Il loro comune denominatore è ovviamente il populismo. Non dobbiamo dimenticare di ripetere che il populismo non è un’ideologia, ma uno stile e che questo stile è compatibile con orientamenti differenti. D’altronde, basta confrontare il FN con la Lega Nord in Italia, o il Vlaams Belang nelle Fiandre, per vedere come le loro posizioni sono divergenti su regionalismo, programma economico e sociale o sulla “laicità”. L’ascesa dei movimenti populisti riflette ovviamente il discredito dei partiti della Nuova Classe, oggi completamente tagliati fuori dal popolo, e la sfiducia di cui sono oggetto, che alimenta ormai del vero panico morale.

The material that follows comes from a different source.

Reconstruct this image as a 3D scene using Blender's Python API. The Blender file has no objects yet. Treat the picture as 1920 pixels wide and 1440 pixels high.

E’ evidente anche l’incredibile ampiezza della crisi della rappresentanza. Il FN, che ha vinto le elezioni del 25 maggio, ha solo due o tre membri dell’Assemblea Nazionale. L’Ukip, primo partito britannico, ha superato sia i conservatori e i laburisti, e non ha un solo seggio al Parlamento di Londra! E ci si sorprende che il sistema mostri delle crepe?
In questa fase elettorale, che fare dell’Europa? Ridefinirla? Rimetterla in pista? Farla finita con l’Europa una buona volta per tutte o, al contrario, darle una nuova vita, ammettendo che sia ancora possibile?
L’Europa è oggi un grande corpo malato, paralizzato, bloccato, incapace di definire la sua identità, pronto a uscire dalla storia per diventare oggetto della storia degli altri, come dimostra il suo docile consenso a fondersi in una grande zona di libero scambio atlantico dove le norme ambientali, sanitarie e sociali degli Stati Uniti s’imporranno inevitabilmente. Che l’Europa è stata costruita fin dall’inizio a dispetto del buon senso, dall’alto verso il basso, senza tener conto del principio di sussidiarietà, senza fissare delle frontiere e senza che i popoli siano mai stati fatti partecipi della sua costruzione. E’ fra l’angelismo e l’incoscienza di sé, ha fatto propri i principii del liberalismo più distruttivo. Rimetterla in pista implicherà che ella decida di essere una potenza sovrana, prima di essere un mercato, e che questa potenza sia capace di incarnare un modello di cultura e di civiltà in grado di svolgere il suo ruolo in un mondo ridivenuto multipolare. Ne siamo lontani.